#### Scenes as source code
━━━━
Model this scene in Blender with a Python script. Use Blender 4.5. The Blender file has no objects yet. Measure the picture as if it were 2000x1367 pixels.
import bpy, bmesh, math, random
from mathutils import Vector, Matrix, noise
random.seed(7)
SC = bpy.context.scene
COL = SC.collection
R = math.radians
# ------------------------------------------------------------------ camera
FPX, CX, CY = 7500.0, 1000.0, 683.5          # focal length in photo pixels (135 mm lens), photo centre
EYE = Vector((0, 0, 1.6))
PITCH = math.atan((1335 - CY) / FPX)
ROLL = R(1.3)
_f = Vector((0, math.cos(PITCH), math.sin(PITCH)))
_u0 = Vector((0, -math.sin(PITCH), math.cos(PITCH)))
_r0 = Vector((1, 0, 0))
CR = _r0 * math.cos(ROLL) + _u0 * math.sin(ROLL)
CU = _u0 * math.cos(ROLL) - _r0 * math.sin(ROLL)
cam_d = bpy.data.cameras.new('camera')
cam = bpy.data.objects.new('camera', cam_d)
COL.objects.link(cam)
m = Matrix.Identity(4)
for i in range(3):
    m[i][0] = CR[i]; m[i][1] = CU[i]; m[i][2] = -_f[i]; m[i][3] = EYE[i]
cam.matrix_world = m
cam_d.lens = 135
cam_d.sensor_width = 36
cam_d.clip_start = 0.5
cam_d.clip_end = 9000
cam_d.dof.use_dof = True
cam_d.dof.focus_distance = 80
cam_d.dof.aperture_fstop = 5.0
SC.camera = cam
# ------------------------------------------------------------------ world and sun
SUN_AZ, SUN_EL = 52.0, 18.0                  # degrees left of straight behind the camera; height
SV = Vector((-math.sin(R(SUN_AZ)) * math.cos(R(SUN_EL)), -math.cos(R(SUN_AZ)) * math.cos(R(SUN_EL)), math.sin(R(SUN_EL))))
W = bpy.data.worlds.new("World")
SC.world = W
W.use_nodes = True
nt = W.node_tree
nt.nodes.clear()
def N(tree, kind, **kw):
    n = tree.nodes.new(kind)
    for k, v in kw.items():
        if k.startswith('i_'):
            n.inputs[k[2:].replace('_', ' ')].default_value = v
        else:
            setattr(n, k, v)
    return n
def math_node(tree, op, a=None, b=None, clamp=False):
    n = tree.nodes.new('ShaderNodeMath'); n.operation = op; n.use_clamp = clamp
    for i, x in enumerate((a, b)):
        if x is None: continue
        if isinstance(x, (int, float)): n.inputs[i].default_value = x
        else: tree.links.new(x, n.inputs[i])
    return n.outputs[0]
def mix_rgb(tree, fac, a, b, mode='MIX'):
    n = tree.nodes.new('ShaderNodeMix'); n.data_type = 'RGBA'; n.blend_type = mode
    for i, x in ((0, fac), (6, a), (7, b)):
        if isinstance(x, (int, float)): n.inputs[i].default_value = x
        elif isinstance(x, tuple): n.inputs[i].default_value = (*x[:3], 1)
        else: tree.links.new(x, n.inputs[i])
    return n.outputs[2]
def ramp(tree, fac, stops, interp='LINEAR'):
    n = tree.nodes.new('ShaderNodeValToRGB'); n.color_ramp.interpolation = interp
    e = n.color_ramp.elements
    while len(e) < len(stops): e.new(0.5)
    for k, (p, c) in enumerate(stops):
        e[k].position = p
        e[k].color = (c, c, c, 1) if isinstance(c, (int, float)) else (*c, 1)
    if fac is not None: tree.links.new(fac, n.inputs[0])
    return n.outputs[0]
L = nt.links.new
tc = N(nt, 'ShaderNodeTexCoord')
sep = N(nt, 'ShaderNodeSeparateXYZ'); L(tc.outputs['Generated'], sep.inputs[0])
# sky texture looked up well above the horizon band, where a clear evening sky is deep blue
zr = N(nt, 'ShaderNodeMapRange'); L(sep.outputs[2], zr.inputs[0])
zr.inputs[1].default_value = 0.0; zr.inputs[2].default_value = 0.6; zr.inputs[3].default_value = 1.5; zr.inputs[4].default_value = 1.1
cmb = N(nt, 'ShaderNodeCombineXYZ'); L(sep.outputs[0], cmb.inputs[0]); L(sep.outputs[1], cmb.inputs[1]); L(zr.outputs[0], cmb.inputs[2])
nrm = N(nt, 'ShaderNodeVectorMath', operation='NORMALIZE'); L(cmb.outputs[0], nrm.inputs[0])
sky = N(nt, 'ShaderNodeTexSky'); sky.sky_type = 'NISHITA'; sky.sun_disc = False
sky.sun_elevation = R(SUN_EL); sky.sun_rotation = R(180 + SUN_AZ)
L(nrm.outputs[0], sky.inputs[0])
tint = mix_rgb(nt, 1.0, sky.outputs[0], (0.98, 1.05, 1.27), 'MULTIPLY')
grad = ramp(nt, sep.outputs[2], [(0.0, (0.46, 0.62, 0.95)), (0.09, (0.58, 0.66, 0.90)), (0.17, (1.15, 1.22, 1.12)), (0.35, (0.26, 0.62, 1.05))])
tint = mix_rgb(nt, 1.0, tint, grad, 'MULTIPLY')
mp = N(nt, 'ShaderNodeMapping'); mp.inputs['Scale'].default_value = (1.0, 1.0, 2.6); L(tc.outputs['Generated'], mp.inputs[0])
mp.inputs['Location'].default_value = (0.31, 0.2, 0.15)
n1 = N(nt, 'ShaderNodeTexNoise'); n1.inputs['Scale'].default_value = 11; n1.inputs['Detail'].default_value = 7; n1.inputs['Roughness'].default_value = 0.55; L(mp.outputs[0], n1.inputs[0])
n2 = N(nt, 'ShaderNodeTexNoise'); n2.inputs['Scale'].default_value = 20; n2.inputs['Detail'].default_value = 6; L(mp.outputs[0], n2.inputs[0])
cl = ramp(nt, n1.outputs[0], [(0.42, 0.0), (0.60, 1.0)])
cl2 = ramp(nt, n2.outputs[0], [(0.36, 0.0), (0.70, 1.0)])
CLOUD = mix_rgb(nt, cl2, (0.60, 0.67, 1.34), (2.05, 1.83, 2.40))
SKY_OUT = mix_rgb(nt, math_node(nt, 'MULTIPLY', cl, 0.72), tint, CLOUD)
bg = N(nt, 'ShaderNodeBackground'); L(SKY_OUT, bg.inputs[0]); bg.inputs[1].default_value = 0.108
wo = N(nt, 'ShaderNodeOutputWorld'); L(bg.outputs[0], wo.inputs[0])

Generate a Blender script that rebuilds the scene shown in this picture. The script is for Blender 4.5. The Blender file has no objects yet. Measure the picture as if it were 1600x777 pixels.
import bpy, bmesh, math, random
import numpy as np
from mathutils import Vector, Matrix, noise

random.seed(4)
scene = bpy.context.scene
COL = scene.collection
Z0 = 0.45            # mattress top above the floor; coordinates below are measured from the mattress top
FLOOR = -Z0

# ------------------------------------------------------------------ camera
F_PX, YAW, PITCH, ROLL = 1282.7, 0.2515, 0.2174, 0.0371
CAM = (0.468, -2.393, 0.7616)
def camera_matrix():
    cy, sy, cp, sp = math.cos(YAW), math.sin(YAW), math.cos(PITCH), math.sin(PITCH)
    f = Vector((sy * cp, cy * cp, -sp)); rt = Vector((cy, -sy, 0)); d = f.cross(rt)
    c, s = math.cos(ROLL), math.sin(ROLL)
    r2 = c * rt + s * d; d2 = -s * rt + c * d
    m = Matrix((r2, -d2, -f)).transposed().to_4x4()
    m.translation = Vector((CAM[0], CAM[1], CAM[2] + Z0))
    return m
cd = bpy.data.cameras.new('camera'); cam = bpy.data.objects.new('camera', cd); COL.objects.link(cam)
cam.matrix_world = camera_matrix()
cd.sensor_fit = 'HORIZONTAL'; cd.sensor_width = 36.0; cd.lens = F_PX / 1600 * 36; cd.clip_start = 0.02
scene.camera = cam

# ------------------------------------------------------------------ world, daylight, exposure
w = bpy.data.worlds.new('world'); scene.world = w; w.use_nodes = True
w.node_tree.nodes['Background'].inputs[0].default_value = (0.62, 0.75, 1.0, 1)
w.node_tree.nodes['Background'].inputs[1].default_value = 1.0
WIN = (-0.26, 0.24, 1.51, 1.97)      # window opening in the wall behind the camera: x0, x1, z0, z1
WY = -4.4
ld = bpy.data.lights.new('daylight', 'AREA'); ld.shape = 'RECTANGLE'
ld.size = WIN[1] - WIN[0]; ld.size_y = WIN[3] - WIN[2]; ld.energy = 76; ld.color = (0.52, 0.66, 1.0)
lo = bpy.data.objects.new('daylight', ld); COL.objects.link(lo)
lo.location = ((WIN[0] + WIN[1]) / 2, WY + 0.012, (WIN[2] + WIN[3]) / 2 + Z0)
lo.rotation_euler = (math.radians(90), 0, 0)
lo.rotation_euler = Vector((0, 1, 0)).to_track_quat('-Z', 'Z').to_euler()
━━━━
#### Task brief
Transcribe each line of the data above, unaltered, from the one where "Generate a Blender" appears to the one where "FLOOR = -Z0" appears, inclusive of both.

#### Finished task
Generate a Blender script that rebuilds the scene shown in this picture. The script is for Blender 4.5. The Blender file has no objects yet. Measure the picture as if it were 1600x777 pixels.
import bpy, bmesh, math, random
import numpy as np
from mathutils import Vector, Matrix, noise

random.seed(4)
scene = bpy.context.scene
COL = scene.collection
Z0 = 0.45            # mattress top above the floor; coordinates below are measured from the mattress top
FLOOR = -Z0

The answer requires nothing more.